Белла Ахмадулина
Белла Ахатовна Ахмадулина , Bella (Izabella) Akhatovna Akhmadulina was a Soviet and Russian poet, short story writer, and translator known for her apolitical writing stance. She was part of the Russian New Wave literary movement. Akhmadulina was cited by Joseph Brodsky as the best living poet in the Russian language when she was alive.
Despite the aforementioned apolitical stance of her writing, Akhmadulina was often critical of authorities in the Soviet Union, and spoke out in favour of others, including Nobel laureates Boris Pasternak, Andrei Sakharov and Aleksandr Solzhenitsyn.
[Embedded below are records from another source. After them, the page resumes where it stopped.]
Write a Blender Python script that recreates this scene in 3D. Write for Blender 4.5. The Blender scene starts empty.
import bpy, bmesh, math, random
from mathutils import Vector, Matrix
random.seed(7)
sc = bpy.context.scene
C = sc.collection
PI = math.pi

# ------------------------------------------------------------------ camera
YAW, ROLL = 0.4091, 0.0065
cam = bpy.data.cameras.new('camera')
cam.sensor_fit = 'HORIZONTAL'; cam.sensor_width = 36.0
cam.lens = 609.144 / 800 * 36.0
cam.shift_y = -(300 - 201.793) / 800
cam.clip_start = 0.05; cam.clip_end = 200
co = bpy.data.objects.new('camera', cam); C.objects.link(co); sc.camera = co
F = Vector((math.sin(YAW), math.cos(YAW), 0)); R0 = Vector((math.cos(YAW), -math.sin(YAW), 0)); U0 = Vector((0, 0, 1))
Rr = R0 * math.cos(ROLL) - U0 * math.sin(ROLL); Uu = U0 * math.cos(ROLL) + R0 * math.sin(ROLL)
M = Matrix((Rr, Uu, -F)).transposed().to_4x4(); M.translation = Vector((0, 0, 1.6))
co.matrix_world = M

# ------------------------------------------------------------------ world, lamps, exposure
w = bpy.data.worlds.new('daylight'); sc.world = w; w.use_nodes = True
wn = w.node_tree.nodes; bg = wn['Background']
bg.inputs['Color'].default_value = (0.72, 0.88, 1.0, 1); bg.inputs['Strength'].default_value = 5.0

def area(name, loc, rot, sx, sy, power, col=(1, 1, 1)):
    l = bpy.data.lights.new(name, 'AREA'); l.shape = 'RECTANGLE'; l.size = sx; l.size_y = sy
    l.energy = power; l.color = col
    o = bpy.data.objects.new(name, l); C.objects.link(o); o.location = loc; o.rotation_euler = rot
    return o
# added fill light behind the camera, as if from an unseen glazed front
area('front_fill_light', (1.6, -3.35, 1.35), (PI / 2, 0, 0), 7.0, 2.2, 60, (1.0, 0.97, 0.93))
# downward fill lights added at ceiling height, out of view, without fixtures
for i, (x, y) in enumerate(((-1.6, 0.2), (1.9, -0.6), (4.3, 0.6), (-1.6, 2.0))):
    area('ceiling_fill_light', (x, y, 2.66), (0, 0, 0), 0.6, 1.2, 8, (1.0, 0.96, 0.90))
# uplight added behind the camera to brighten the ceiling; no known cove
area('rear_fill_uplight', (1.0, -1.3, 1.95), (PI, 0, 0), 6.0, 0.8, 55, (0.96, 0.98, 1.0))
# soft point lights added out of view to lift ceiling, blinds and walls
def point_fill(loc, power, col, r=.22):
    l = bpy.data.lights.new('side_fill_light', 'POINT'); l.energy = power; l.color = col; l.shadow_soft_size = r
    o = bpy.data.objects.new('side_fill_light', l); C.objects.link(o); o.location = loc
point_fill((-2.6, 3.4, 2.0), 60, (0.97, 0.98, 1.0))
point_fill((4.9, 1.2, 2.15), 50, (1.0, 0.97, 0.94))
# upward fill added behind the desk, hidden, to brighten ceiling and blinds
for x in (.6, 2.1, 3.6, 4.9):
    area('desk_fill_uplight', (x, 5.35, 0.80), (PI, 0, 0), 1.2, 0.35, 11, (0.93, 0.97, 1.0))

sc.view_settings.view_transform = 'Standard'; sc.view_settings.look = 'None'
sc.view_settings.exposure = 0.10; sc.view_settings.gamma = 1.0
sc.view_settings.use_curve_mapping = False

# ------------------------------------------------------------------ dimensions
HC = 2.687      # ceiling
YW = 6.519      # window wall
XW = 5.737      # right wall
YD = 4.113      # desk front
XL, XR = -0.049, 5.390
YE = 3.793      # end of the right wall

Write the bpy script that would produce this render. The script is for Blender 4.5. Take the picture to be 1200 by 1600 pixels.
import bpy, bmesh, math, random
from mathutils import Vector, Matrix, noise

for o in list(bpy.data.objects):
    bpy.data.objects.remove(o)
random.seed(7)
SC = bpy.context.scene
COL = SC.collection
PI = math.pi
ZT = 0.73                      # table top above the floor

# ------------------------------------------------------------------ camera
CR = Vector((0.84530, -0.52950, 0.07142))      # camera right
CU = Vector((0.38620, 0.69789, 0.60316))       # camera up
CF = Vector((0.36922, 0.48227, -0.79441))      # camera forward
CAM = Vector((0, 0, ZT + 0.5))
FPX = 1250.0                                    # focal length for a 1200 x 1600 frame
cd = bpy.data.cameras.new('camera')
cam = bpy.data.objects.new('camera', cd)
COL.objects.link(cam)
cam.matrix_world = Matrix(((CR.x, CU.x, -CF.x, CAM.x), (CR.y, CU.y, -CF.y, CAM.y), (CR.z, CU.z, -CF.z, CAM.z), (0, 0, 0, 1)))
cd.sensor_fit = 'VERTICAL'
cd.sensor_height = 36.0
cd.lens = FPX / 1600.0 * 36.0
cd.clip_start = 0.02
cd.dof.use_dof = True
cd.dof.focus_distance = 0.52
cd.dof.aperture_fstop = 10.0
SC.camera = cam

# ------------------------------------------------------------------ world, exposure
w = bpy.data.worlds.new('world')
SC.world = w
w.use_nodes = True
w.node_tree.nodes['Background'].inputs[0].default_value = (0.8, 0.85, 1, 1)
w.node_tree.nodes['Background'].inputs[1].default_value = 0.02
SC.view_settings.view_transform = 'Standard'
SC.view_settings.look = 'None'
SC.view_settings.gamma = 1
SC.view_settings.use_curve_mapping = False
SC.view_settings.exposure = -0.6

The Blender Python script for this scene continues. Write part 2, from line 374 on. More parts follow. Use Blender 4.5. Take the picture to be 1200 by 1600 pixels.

She was known to international audiences for her travels abroad during the Khrushchev Thaw, during which she made appearances in sold-out stadiums. Upon her death in 2010 President of Russia Dmitry Medvedev hailed her poetry as a "classic of Russian literature".
The New York Times said Akhmadulina was "always recognized as one of the Soviet Union's literary treasures and a classic poet in the long line extending from Lermontov and Pushkin". Sonia I. Ketchian, writing in The Poetic Craft of Bella Akhmadulina, called her "one of the great poets of the 20th century. There's Akhmatova, Tsvetaeva, Mandelstam and Pasternak — and she's the fifth".